Although Lai's Taiwan media business has always been considered profitable, there have been good economic reasons for his sudden pull-out. Mark Simon, a top official with Lai’s Next Media in Hong Kong, declined comment on any aspects of the sale, or to whom.

“Apple and Next were quite successful, but print media outlets must team up with digital ones to develop sustainably in the long-term,” Hu Sheng-Cheng, an economist at Academia Sincia, Taiwan's most renowned research institution, told Asia Sentinel.

“Lai would have had to invest big amid fierce competition to handle the digital sector. Instead, he now withdraws from the Taiwanese market, gets a good price for it, and funnels the money into his Hong Kong businesses,” Hu said.

After the announcement of the sale, Lai swore that he made very sure that no penny of the funding would come from Want Want's Tsai. Tsai made his fortune with dozens of factories churning out rice crackers in China. According to what Tsai says in interviews, he came to truly admire the CCP for having killed very few pro-democracy protesters in the 1989 Tiananmen crackdown massacre. When in 2008 Taiwan's China Times Group came up for sale – a deal that included the TV stations CtiTV and China Television as well as China Times Weekly magazine, the Want Daily and the China Times, the latter of which is Taiwan's third biggest daily – Lai bid but lost out at the last minute when Tsai offered more money. Allegations have persisted that Beijing paid the bill to keep Lai from increasing his influence on Taiwanese public opinion.

What happened after the China Times sale is considered to have been dismal. After Tsai took over, the Chinese-language daily’s political stance turned sharply pro-Beijing. Inserts raised eyebrows with their distinctive CCP-layout style, allegedly paid for by Beijing, typically praising economic developments in Chinese provinces, while flatteringly introducing officials there.

Tsai's Want Want-China Times Group earlier this year gained media regulators' conditional approval to take over cable TV operator China Network Systems (CNS). The staggering US$2.52 billion bid – the largest media purchase in recent years in Asia, according to the Financial Times – will merge Tsai's group with Taiwan's second-largest multiple cable service owner, which has about 1.1 million subscribers. The International Federation of Journalists says that expansion alone means Tsai would be able to control a third of Taiwan’s media, including 23 percent of all cable TV subscribers.

There appears to be little doubt that the tycoons will meddle in Taiwan's politics. On the eve of Taiwan's January last presidential and legislative elections, a handful of influential business figures including HTC’s Wang came out with an urgent endorsement of the so-called 1992 Consensus, a CCP-Kuomintang (KMT) doctrine that enables Taipei to portray China as the Republic of China but which in China is interchangeable with the One-China principle.
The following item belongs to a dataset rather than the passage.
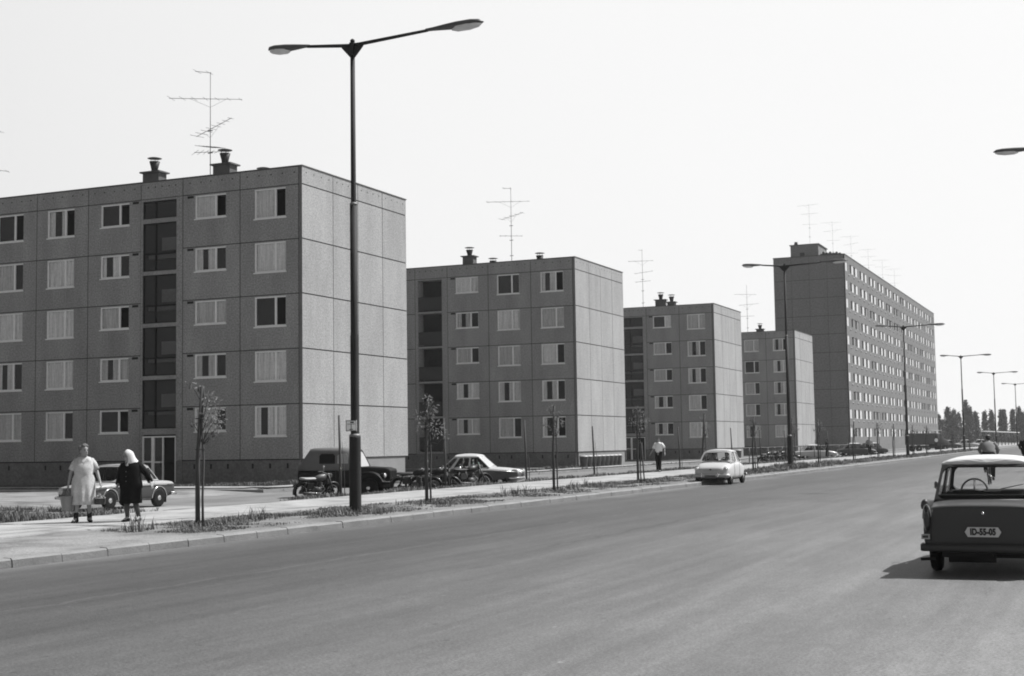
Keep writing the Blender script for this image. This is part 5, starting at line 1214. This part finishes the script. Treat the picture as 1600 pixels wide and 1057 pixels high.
# ------------------------------------------------------------------ poplars and far wood
M_pop = leaf_mat('poplar_leaf', .085, .25, .1); M_pb = gm('poplar_bark', .08, .9, .2, 2)
def poplar(x, y, h, w_, label, seed, tops=((0, 1),), dens=1.):
    r = random.Random(seed); root = empty('poplar_tree', (x, y, -.3), 0, label, 'tree', 'poplars beyond the end of the road')
    m = MB(); m.tube([(0, 0, 0), (0, 0, h * .5), (0, 0, h * .95)], [.3, .2, .04], 7)
    for k in range(9): a = r.uniform(0, 6.28); z = h * (.15 + .08 * k); m.tube([(0, 0, z), (cos(a) * w_ * .25, sin(a) * w_ * .25, z + h * .14)], [.07, .02], 5)
    m.build('trunk', M_pb, root); m = MB()
    for (ox, hh) in tops:
        H = h * hh; n = int(420 * dens)
        for _ in range(n):
            t = r.random() ** .85; rad = w_ * .5 * (sin(pi * min(1, t * .93 + .07)) ** .55) * (1 - .45 * t) * (1 + .25 * sin(t * 19 + seed) * r.random()); a = r.uniform(0, 2 * pi); q = r.random() ** .5
            p = Vector((ox + rad * q * cos(a), rad * q * sin(a), H * (.08 + .92 * t)))
            for _k in range(5):
                s_ = r.uniform(.18, .42); u = Vector((r.gauss(0, 1), r.gauss(0, 1), r.gauss(0, 1))).normalized(); v = u.cross(Vector((r.gauss(0, 1), r.gauss(0, 1), r.gauss(0, 1)))).normalized(); c = p + Vector((r.gauss(0, .3), r.gauss(0, .3), r.gauss(0, .4)))
                m.add([c - u * s_, c + v * s_ * .6, c + u * s_, c - v * s_ * .6], [(0, 1, 2, 3)])
    m.build('crown', M_pop, root, fix=False)
def PX(px): return -53.7 + .2144 * (px - 1487)
def PH(y): return (684.8 - y) * .2315 + 1.9
pops = [(1467, 649, 2.6, ((-.6, 1), (1.0, .8)), 'poplar half hidden by the right end of the slab'), (1484, 638, 4.0, ((-1.2, 1), (1.0, .92), (0, .7)), 'broad twin-topped poplar right of the slab'), (1494, 642, 3., ((0, .9),), 'poplar joined to the right flank of the broad twin-topped one'),
        (1512, 630, 2.6, ((-.6, 1.02), (.8, .86)), 'tallest thin-topped poplar right of the fourth lamp post'), (1523, 646, 3.4, ((0, 1), (-1, .8)), 'rounded poplar right of the tallest thin one'), (1536.5, 646, 2.4, ((0, 1),), 'slim poplar left of the cyclist'), (1549.5, 645, 2.4, ((0, 1),), 'slim poplar left of the fifth lamp post'),
        (1565.5, 644, 2.2, ((-.4, 1), (.6, 1)), 'slim twin-topped poplar right of the fifth lamp post'), (1581, 644, 2.2, ((0, 1),), 'slim poplar left of the farthest lamp post'), (1593, 641, 3., ((0, 1), (1.2, .85)), 'poplar behind the farthest lamp post'), (1604, 643, 2.8, ((0, 1),), 'poplar at the right edge of the picture')]
for i, (px, py, w_, tops, l) in enumerate(pops): poplar(PX(px), 520 + (i % 3) * 3, PH(py), w_ * 1.02, l, 60 + i, tops, 1.2)
m = MB(); r = random.Random(77)
for _ in range(15000):
    x = r.uniform(-75, -8); y = r.uniform(530, 545); hh = 4.0 + 1.5 * noise.noise(Vector((x * .18, 0, 0))) + 1. * noise.noise(Vector((x * .7, 0, 4))); z = hh * r.random() ** .7
    s_ = r.uniform(.25, .55); u = Vector((r.gauss(0, 1), r.gauss(0, 1), r.gauss(0, 1))).normalized(); v = u.cross(Vector((r.gauss(0, 1), r.gauss(0, 1), r.gauss(0, 1)))).normalized(); c = Vector((x, y, z - .3))
    m.add([c - u * s_, c + v * s_ * .7, c + u * s_, c - v * s_ * .7], [(0, 1, 2, 3)])
tag(m.build('undergrowth', M_pop, fix=False), None, None, kind='stuff')
# ------------------------------------------------------------------ people
M_wdress = gm('white_dress_cloth', .44, .95, .22, 5, .5, 9, var2=.12, scale2=30)
M_black = gm('black_cloth', .011, .95, .35, 4, .6, 10, spec=.08)
M_scarf = gm('white_headscarf', .6, .95, .05, 3, .2, 14)
M_shirt = gm('white_shirt_cloth', .72, .95, .05, 3, .3, 14)
M_trou = gm('dark_trousers', .014, .95, .2, 4, spec=.1)
M_shoe = gm('black_shoe', .012, .95, .2, 6)
M_hair_g = gm('grey_hair', .10, .85, .35, 30, .5, 60)
M_hair_k = gm('black_hair', .02, .8, .3, 30, .5, 60)
def skin_mesh(name, verts, edges, rad, mat, parent, root_i=0, sub=2):
    me = bpy.data.meshes.new(name); me.from_pydata(verts, edges, []); me.materials.append(mat)
    o = bpy.data.objects.new(name, me); COL.objects.link(o)
    md = o.modifiers.new('k', 'SKIN'); md.use_smooth_shade = True
    sv = me.skin_vertices[0].data
    for i, r_ in enumerate(rad): sv[i].radius = (r_, r_) if not isinstance(r_, tuple) else r_; sv[i].use_root = (i == root_i)
    s_ = o.modifiers.new('s', 'SUBSURF'); s_.levels = sub; s_.render_levels = sub
    bake(o); o.parent = parent; return o
def figure(parent, J, sc=1., mat=None, head_yaw=0, head_tilt=0, name='body', palms=True):
    """J: joint dict in metres, +y is the facing direction, x right. One skinned surface, head with features, hands with fingers."""
    V, E, Rd = [], [], []
    def add(p, r_, prev=None):
        V.append(Vector(p)); Rd.append(r_); i = len(V) - 1
        if prev is not None: E.append((prev, i))
        return i
    pel = add(J['pelvis'], (.15, .11)); wa_ = add(J['waist'], (.135, .10), pel); ch = add(J['chest'], (.15, .11), wa_); nk = add(J['neck'], .055, ch)
    hb = add(J['head'], .06, nk)
    for s in ('l', 'r'):
        sh = add(J['sh_' + s], .055, ch); el = add(J['el_' + s], .04, sh); wr = add(J['wr_' + s], .026, el)
        d = (Vector(J['wr_' + s]) - Vector(J['el_' + s])).normalized(); sx = 1 if s == 'r' else -1
        pm = add(Vector(J['wr_' + s]) + d * .055, (.036, .018), wr)
        side = Vector((0, 1, 0)) if abs(d.y) < .8 else Vector((0, 0, 1)); side = (side - d * side.dot(d)).normalized(); curl = d.cross(side) * (1 if d.cross(side).x * sx < 0 else -1)
        kn = add(Vector(V[pm]) + d * .035, (.038, .016), pm)
        for k, (o_, l) in enumerate(((.03, .062), (.011, .075), (-.010, .068), (-.030, .052))):
            a = add(V[kn] + side * o_ + d * .012, .0095, kn); b_ = add(V[a] + d * l * .5 + curl * l * .15, .0085, a); add(V[b_] + d * l * .32 + curl * l * .38, .0075, b_)
        a = add(V[pm] + side * .036 + d * .0, .0105, pm); add(V[a] + d * .04 + side * .018 + curl * .012, .0085, a)
        hp = add(J['hip_' + s], .09, pel); kn_ = add(J['kn_' + s], .056, hp); an = add(J['an_' + s], .036, kn_); he = add(Vector(J['an_' + s]) + Vector(J.get('ft_' + s, (0, .1, -.05))) , .036, an); add(Vector(V[he]) + Vector(J.get('ft_' + s, (0, .1, -.05))) * Vector((.6, .6, 0)).length * 0 + Vector((J.get('ft_' + s, (0, .1, 0))[0] * .7, J.get('ft_' + s, (0, .1, 0))[1] * .7, -.005)), .026, he)
    o = skin_mesh(name, V, E, Rd, mat or M_skin, parent, 0, 2)
    # head shape joined in as one mesh
    h = Vector(J['head']); M = Matrix.Translation(h) @ Matrix.Rotation(head_yaw, 4, 'Z') @ Matrix.Rotation(head_tilt, 4, 'X')
    m = MB(); R = []
    for (z, rx, ry, oy) in ((-.105, .03, .03, .045), (-.095, .045, .055, .035), (-.06, .058, .078, .018), (-.02, .066, .088, .008), (.02, .072, .092, .0), (.06, .075, .095, -.005), (.10, .066, .085, -.01), (.125, .045, .06, -.012), (.138, .012, .015, -.012)):
        ring = []
        for k in range(20):
            a = 2 * pi * k / 20; x = rx * cos(a); y = ry * sin(a) + oy
            if sin(a) > .9 and -.03 <= z <= .03: y += .012 if z < 0 else .004          # nose bridge
            if abs(abs(cos(a)) - .45) < .2 and sin(a) > 0 and abs(z - .02) < .01: y -= .010  # eye sockets
            ring.append(M @ Vector((x, y, z)))
        R.append(ring)
    m.rings(R, True, True)
    m.add([M @ Vector(p) for p in ((-.008, .096, .025), (.008, .096, .025), (.016, .098, -.028), (-.016, .098, -.028), (0, .125, -.024))], [(0, 1, 4), (1, 2, 4), (2, 3, 4), (3, 0, 4)], True)
    for s in (-1, 1): m.ell((0, 0, 0), .01, .02, .032, 8, 6, M @ T(s * .076, -.005, .0))
    m.add([M @ Vector(p) for p in ((-.026, .098, -.055), (.026, .098, -.055), (.02, .1, -.066), (-.02, .1, -.066))], [(0, 1, 2, 3)])
    me2 = m.mesh('h'); bm = bmesh.new(); bm.from_mesh(o.data); bm.from_mesh(me2); bm.to_mesh(o.data); bm.free(); bpy.data.meshes.remove(me2)
    for p in o.data.polygons: p.use_smooth = True
    # eyes and mouth as tiny dark inlays
    m = MB()
    for s in (-1, 1): m.ell((0, 0, 0), .014, .008, .008, 8, 5, M @ T(s * .03, .088, .022)); m.box(-.018, .018, -.003, .004, -.004, .004, M @ T(s * .03, .092, .044))
    m.box(-.024, .024, -.002, .006, -.004, .004, M @ T(0, .096, -.06)); m.build('facial_features', M_hair_k, o)
    return o, M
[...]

The tycoons' timely call was widely assessed as having tipped the electoral balance so that the Beijing-friendly KMT won.

While Wang's excursion onto the political stage was still tolerable in a country that guarantees the right of free speech and whose media is consistently ranked as one of the freest from government interference in Asia, many of Tsai's recent moves can only be described as brutal. Earlier this year, when faced with significant opposition to his plan to acquire cable operator CNS, his media outlets launched salvoes of non-stop attacks against an anti-unification lawmaker as well as an academic whom the choleric Tsai perceived as having got in his way.
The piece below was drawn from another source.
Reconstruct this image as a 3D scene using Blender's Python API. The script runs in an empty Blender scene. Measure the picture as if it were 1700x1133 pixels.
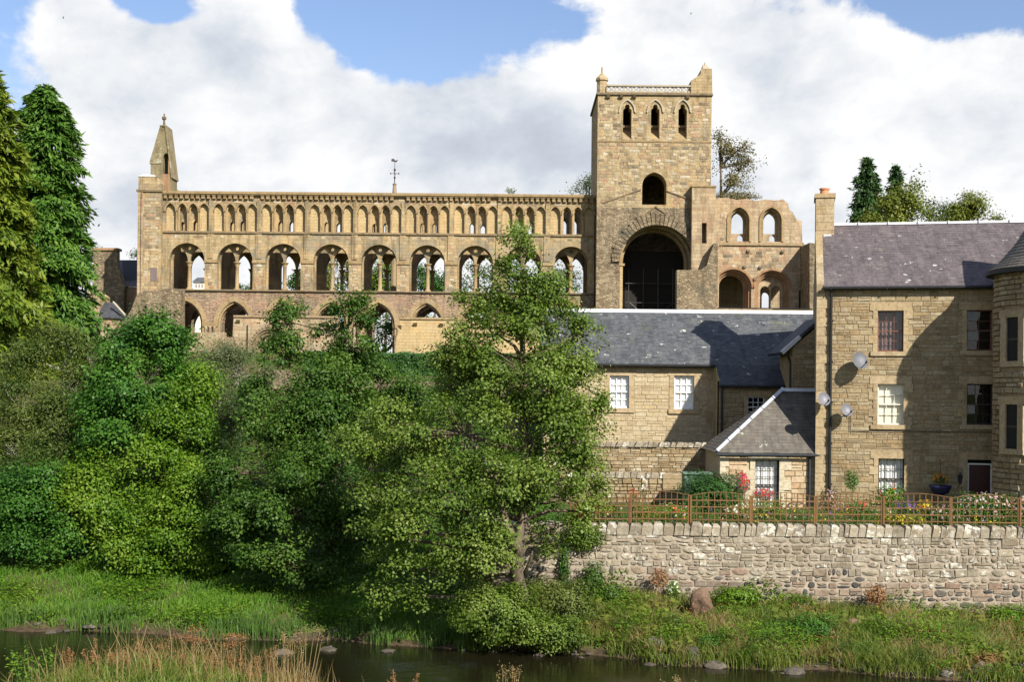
import bpy, bmesh, math, random, zlib
import numpy as np
from mathutils import Vector, Matrix, geometry

# ------------------------------------------------------------------ scene, camera, light
scene = bpy.context.scene
COL = scene.collection
R = math.radians
CAM_Z = 7.5            # eye height over the river
FOC = 2144.0           # focal length in photo pixels (photo 1700 x 1133)
PPX, PPY = 850.0, 650.0
ROLL = 0.0095

cam_data = bpy.data.cameras.new('camera')
cam = bpy.data.objects.new('camera', cam_data)
COL.objects.link(cam)
cam.location = (0, 0, CAM_Z)
cam.rotation_euler = (Matrix.Rotation(R(90), 4, 'X') @ Matrix.Rotation(ROLL, 4, 'Z')).to_euler()
cam_data.sensor_width = 36
cam_data.lens = FOC / 1700 * 36
cam_data.shift_y = (PPY - 566.5) / 1700
cam_data.clip_start = 0.5
cam_data.clip_end = 6000
scene.camera = cam

SUN_EL, SUN_AZ = R(36.5), math.atan2(0.573, -0.819)     # azimuth from +Y towards +X
to_sun = Vector((math.sin(SUN_AZ) * math.cos(SUN_EL), math.cos(SUN_AZ) * math.cos(SUN_EL), math.sin(SUN_EL)))
sl = bpy.data.lights.new('sun', 'SUN')
sl.energy = 5.0
sl.angle = R(0.5)
sl.color = (1.0, 0.94, 0.84)
sun = bpy.data.objects.new('sun', sl)
COL.objects.link(sun)
sun.rotation_euler = to_sun.to_track_quat('Z', 'Y').to_euler()
sun.location = (40, -60, 70)

scene.view_settings.view_transform = 'Standard'
scene.view_settings.look = 'None'
scene.view_settings.gamma = 1
scene.view_settings.exposure = 0.80
scene.view_settings.use_curve_mapping = False
try:
    scene.cycles.max_bounces = 6
    scene.cycles.transparent_max_bounces = 8
    scene.cycles.caustics_reflective = False
    scene.cycles.caustics_refractive = False
except Exception:
    pass


class NT:
    """small wrapper round a node tree"""
    def __init__(self, tree):
        self.t = tree

    def n(self, kind, ins=None, **attrs):
        nd = self.t.nodes.new('ShaderNode' + kind)
        for k, v in attrs.items():
            setattr(nd, k, v)
        for k, v in (ins or {}).items():
            s = nd.inputs[k]
            if isinstance(v, bpy.types.NodeSocket):
                self.t.links.new(v, s)
            else:
                if s.type == 'RGBA' and len(v) == 3:
                    v = (*v, 1)
                s.default_value = v
        return nd

    def math(self, op, a, b=0.0, clamp=False):
        return self.n('Math', {0: a, 1: b}, operation=op, use_clamp=clamp).outputs[0]

    def mix(self, f, a, b, blend='MIX'):
        nd = self.n('Mix', {0: f, 6: a, 7: b}, data_type='RGBA', blend_type=blend)
        return nd.outputs[2]

    def ramp(self, f, stops, interp='LINEAR'):
        nd = self.n('ValToRGB', {0: f})
        cr = nd.color_ramp
        cr.interpolation = interp
        while len(cr.elements) < len(stops):
            cr.elements.new(0.5)
        for e, (p, c) in zip(cr.elements, stops):
            e.position = p
            e.color = (*c, 1) if len(c) == 3 else c
        return nd.outputs[0]

    def noise(self, vec, scale, detail=4, rough=0.55, out=0, dist=0.0):
        return self.n('TexNoise', {'Vector': vec, 'Scale': scale, 'Detail': detail, 'Roughness': rough, 'Distortion': dist}).outputs[out]

    def smooth(self, v, a, b):
        nd = self.n('MapRange', {0: v, 1: a, 2: b, 3: 0.0, 4: 1.0}, interpolation_type='SMOOTHSTEP', clamp=True)
        return nd.outputs[0]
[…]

For instance, the China Times ran a full-page report falsely accusing Academia Sinica associate research fellow Huang Kuo-chang of paying students to protest against the Want Want-CNS deal. After that episode, China Times editors and reporters resigned in droves or applied for early retirement, claiming that their stories were rewritten without any changes to the bylines so as to profoundly discredit Huang.

“China Times completely lost integrity in its attacks on Huang,” said former CtiTV general manager Chen Shou-kuo, one of Tsai's employees who resigned. “Tsai was said to be furious ... and even complained that the attacks were not harsh enough.”

That Tsai's attacks aimed to create a climate of fear among Taiwan's academic, journalistic and political circles, making them think twice before speaking out against him, is clear. It has also since become evident that Tsai has ambitions to meddle directly in big politics. When Taiwan's coast guard fought a high-profile water cannon duel with Japanese patrol ships near the disputed Diaoyu/Senkaku islands in September, Tsai played a major role in the incident, which strained Taipei-Tokyo ties, much to Beijing's liking.

Tsai donated US$170,000 for diesel fuel for the Taiwanese fishing boats which were escorted by the coast guard as they tried to enter Japan's exclusive economic zone (EEZ) in protest over Japan's “nationalization” of the islands.

There is more at stake than curtailing press freedom, critics say. Tsai's hand in the media business has downgraded the quality of the Chinese language media as a whole.

“The China Times used to be the best newspaper in the Chinese language,” said Steve Tsang, director of the University of Nottingham's China Policy Institute. “It is now a commercial product that is more focused on sensationalism than on high quality journalism, and a certain political stance is also clear. The expansion of Tsai's control over Taiwan’s media is very bad news for Taiwan and for journalistic standards in the Chinese language world.”